Me Too

Me Too

Eavesdropping on a conversation:

Everything becomes just something on the web. There’s already plenty of evidence that students do not distinguish the credibility or reliability, or any difference in quality between their textbook, any webpage, or any document they read. So making quite different materials accessible in the same way further confuses the issue for naive users… those who are not ‘information literate’ as we say in library land. (cited from AtWork)

I think the solution to this confusion is more education of students about evaluating and understanding what they find, as opposed simply to the process of finding things. It’s really this sort of teaching that librarians and faculty should be focussing on. and, it’s the emphasis of more and more of my teaching of research. My concern is, that so few students get this sort of education, even in universities. Few students on campus experience library research instruction, and of those that do, few get the evaluative component, because most librarians are focussed on teaching students how to use the search tools: which button to push, in essence. (cited from 30 Hours)

In my last Freshman Comp class, just before doing a module on library research, I did a little test. I had students evaluate the “legitimacy” of two web sites: hitler.org (run by neo-nazis) and nakbainhebrew.org. Without fail, every student declared the Hitler Museum “legitimate” and the Nakbainhebrew site “untrustworthy.” The results scared me a great deal. Almost everyone was willing to entertain the idea that the holocaust was a myth; no one wanted to believe that the Israelis participated in genocide of their own. Everyone in the class was pretty ashamed of the failure of their “bullshit detectors.”

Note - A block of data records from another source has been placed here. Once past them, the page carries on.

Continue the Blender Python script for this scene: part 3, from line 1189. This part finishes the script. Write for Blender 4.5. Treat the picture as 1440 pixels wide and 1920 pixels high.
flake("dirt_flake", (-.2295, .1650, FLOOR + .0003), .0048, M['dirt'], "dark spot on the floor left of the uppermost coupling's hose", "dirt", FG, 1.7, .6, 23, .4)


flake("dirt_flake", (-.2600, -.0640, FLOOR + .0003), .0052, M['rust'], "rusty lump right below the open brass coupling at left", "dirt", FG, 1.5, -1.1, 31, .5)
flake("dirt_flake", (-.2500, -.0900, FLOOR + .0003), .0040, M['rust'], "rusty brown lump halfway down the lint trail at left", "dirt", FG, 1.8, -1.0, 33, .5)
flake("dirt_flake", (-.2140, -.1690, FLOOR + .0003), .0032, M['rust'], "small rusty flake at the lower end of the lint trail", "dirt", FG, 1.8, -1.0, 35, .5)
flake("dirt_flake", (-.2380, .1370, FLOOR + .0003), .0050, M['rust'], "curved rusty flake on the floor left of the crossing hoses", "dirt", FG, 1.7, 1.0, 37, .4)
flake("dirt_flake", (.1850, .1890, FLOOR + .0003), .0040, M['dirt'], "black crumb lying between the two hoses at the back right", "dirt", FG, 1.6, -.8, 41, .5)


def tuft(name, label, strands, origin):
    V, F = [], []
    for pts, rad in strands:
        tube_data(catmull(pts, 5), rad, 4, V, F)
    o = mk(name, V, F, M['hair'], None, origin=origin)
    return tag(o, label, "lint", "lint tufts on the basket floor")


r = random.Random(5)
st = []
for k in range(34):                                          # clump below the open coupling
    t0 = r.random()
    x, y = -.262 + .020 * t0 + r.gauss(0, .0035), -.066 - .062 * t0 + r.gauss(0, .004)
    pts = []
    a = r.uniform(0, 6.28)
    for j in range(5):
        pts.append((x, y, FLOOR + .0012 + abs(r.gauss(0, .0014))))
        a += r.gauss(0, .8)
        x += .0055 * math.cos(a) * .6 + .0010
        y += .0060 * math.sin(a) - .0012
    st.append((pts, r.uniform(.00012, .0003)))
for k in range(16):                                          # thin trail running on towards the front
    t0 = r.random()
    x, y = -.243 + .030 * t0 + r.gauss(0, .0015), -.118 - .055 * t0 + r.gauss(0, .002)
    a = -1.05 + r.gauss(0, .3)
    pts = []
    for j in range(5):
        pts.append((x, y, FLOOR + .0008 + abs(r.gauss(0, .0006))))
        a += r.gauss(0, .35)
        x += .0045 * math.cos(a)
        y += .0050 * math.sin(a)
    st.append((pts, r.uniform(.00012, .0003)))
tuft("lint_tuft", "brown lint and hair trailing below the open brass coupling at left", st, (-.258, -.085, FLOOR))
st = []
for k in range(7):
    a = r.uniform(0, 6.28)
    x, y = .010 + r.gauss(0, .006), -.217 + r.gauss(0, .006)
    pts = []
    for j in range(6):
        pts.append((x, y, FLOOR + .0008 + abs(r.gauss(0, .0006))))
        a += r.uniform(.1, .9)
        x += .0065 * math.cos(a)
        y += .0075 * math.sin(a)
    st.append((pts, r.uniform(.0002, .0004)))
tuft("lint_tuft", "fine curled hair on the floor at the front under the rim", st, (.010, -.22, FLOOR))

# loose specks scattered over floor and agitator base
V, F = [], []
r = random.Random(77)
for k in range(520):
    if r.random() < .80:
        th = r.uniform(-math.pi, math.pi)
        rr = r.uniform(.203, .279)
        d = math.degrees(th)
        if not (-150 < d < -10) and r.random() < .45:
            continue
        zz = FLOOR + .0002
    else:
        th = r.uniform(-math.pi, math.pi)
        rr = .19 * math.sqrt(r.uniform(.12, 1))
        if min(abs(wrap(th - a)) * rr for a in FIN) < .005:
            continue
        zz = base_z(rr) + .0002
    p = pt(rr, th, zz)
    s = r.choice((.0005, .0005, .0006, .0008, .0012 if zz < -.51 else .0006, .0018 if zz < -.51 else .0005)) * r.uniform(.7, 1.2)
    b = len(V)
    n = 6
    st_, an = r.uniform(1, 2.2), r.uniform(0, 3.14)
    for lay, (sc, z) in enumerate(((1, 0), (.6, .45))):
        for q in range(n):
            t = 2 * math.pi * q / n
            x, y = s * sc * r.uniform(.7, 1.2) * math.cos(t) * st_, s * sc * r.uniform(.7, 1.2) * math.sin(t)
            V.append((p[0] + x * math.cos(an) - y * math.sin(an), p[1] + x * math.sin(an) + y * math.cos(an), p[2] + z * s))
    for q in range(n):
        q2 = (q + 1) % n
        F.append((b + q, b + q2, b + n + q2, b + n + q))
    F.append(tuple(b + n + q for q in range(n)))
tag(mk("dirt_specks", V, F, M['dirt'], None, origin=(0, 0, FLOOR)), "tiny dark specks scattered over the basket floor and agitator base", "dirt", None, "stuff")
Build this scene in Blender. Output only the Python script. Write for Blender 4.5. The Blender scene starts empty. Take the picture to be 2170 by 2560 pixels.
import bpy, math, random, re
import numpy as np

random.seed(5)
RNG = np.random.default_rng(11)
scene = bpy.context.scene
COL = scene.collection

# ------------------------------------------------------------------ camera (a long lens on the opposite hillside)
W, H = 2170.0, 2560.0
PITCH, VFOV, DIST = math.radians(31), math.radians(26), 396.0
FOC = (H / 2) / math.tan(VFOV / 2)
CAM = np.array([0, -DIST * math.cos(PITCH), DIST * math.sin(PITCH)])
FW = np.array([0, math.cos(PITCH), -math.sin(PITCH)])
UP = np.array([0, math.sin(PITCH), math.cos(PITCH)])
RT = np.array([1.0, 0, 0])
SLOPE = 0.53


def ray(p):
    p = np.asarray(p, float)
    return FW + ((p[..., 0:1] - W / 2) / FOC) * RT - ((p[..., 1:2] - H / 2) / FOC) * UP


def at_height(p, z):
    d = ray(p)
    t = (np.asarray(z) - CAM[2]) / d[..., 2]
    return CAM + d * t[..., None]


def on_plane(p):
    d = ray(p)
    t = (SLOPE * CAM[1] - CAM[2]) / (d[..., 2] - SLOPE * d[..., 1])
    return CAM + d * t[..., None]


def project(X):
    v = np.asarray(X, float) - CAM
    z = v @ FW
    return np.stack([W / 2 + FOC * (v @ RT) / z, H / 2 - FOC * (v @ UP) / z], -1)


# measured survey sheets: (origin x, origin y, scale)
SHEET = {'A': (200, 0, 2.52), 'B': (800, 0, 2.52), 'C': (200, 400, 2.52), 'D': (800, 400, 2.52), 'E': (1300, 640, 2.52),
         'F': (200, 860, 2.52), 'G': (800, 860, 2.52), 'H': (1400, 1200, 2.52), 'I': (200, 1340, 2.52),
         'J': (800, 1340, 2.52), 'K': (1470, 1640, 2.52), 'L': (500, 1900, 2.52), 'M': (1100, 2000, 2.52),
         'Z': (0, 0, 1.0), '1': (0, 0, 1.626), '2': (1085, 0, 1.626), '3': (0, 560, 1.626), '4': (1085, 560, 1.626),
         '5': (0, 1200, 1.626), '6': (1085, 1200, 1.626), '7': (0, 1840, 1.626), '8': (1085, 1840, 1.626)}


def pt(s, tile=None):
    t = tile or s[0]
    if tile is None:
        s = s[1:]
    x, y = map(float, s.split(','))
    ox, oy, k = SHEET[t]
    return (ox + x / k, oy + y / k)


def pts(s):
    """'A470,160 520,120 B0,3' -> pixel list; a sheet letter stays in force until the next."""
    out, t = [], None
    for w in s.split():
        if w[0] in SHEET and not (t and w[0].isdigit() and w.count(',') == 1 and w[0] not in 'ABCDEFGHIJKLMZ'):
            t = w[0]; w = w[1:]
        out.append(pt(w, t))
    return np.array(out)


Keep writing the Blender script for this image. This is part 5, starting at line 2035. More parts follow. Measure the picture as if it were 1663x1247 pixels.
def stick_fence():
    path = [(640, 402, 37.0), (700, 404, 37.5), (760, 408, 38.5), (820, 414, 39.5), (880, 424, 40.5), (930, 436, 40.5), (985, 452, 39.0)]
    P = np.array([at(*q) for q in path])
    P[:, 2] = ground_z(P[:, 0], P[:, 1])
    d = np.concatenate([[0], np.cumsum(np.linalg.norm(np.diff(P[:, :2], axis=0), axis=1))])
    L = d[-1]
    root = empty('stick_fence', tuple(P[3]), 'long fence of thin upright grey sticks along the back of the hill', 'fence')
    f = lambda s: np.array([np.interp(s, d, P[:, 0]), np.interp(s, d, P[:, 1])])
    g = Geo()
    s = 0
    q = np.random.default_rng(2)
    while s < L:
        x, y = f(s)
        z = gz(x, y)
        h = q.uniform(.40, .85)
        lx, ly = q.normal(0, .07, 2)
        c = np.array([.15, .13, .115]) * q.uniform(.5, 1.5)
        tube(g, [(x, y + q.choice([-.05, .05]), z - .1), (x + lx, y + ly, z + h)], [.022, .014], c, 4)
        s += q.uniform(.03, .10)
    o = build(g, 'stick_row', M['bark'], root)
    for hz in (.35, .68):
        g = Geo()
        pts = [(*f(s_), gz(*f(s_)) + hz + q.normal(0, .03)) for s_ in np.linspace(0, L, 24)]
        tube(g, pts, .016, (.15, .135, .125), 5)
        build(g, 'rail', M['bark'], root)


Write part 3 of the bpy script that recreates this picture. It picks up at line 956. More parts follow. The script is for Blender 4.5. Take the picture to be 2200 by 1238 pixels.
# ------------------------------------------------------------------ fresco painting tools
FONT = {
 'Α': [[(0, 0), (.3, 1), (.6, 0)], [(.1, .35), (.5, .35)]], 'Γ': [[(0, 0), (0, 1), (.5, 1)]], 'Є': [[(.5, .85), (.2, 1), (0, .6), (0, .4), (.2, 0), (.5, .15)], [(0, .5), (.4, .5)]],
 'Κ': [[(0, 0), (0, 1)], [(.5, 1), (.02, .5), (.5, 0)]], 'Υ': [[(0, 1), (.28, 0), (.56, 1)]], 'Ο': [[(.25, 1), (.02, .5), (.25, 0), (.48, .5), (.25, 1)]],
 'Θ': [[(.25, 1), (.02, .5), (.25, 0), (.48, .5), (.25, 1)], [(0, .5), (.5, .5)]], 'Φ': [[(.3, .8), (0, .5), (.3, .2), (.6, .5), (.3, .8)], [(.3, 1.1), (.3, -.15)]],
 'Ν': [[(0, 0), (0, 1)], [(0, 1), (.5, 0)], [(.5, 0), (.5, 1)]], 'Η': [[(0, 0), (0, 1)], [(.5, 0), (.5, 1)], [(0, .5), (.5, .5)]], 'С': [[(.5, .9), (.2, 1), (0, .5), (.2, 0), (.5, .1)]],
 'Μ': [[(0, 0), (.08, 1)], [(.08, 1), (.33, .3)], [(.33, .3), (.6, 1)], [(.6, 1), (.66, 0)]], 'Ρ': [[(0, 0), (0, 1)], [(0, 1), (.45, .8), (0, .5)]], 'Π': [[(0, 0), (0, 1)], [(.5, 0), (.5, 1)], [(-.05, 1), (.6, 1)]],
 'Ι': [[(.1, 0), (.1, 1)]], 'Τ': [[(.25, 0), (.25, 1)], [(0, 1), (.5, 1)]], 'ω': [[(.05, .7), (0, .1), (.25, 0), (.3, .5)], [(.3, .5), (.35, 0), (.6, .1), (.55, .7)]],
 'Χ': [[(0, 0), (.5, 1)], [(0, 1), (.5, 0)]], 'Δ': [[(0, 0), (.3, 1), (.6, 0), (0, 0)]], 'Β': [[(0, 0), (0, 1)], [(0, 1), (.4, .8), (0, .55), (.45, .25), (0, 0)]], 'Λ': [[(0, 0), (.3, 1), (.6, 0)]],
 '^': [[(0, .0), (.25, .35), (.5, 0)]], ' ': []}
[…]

I was amused by the proclamations about RSS in the previous weeks that claimed that it would be “bigger than blogging.” Uh, duh! Readers will always outnumber writers. Unfortunately, readers (and writers) who also use their critical sense are the smallest minority in both cases. That’s what really bothers me about RSS the most, I suppose—without context, the news bits scrolling across the screen are pretty much useless. People confuse “words” with “meanings” all too often. They like pushing buttons; they don’t like thinking about surrounding contexts.